“It must be obvious to anyone that the volume and social weight of middlebrow culture, borne along as it has been by the great recent increase in the American middle class, have multiplied at least tenfold in the past three decades. This culture presents a more serious threat to the genuine article than the old-time pulp dime novel, Tin Pan Alley, Schund variety ever has or will. Unlike the latter, which has its social limits clearly marked out for it, middlebrow culture attacks distinctions as such and insinuates itself everywhere …. Insidiousness is of its essence, and in recent years its avenues of penetration have become infinitely more difficult to detect and block.” --Clement Greenberg
Annotated bibliography:
Holbo, John. "Highbrow, Lowbrow, Middlebrow". Out of the Crooked Timber of Humanity, No Straight Thing Was Ever Made. 11/12/09
This is an article discussing an essay titled Highbrow, Lowbrow, Middlebrow by Russell Lynes. The essay itself goes into great detail, describing the differences between each class of "brow" and references several different essays on the discussion of each class with an emphasis on middlebrow, which is thought to have been coined by Virginia Woolf.

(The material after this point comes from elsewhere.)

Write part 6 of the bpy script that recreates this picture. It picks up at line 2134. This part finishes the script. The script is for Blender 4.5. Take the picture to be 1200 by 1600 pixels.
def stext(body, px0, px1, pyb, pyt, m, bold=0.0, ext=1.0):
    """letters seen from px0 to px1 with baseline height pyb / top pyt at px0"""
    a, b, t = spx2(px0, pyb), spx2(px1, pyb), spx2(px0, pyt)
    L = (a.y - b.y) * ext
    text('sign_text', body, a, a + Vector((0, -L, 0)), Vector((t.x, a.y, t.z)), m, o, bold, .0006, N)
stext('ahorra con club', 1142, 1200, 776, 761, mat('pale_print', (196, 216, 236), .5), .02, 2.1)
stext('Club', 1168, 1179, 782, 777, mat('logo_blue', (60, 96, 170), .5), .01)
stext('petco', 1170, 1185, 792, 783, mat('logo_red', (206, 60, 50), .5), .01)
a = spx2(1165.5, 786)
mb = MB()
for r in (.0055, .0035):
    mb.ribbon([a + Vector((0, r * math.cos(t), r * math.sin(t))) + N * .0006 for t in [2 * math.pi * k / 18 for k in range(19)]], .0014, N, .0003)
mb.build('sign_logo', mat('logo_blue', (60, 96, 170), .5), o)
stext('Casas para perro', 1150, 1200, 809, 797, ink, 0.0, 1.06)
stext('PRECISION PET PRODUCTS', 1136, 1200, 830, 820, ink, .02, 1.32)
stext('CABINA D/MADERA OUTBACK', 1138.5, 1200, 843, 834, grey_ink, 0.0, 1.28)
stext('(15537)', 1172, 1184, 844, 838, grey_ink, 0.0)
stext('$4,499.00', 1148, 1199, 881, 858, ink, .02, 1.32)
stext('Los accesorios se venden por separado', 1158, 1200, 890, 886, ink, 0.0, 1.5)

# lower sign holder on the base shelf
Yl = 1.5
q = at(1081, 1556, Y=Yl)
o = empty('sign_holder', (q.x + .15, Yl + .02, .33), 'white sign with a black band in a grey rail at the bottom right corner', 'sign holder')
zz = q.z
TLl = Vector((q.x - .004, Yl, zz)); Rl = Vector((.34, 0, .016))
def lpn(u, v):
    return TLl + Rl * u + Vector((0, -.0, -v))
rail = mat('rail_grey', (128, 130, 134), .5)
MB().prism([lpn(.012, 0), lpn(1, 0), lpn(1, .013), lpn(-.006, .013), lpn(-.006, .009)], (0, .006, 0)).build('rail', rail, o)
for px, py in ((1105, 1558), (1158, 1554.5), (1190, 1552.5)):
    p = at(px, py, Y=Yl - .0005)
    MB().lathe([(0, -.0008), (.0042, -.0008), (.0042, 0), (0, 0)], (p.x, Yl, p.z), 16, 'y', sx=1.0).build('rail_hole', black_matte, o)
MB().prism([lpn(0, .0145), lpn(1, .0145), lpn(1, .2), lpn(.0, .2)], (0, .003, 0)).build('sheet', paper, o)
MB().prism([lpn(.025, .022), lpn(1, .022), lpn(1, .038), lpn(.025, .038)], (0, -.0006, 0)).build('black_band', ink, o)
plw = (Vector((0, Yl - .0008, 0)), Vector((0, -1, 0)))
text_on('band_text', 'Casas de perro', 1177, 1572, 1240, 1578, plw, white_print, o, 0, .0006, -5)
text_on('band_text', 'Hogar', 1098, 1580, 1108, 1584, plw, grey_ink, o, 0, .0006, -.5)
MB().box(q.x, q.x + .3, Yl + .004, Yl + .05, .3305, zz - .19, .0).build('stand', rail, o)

"It is the doing of the middlebrows. They are the people, I confess, that I seldom regard with entire cordiality. They are the go–betweens; they are the busy–bodies who run from one to the other with their tittle tattle and make all the mischief — the middlebrows, I repeat. But what, you may ask, is a middlebrow? And that, to tell the truth, is no easy question to answer. They are neither one thing nor the other. They are not highbrows, whose brows are high; nor lowbrows, whose brows are low. Their brows are betwixt and between. They do not live in Bloomsbury which is on high ground; nor in Chelsea, which is on low ground. Since they must live somewhere presumably, they live perhaps in South Kensington, which is betwixt and between."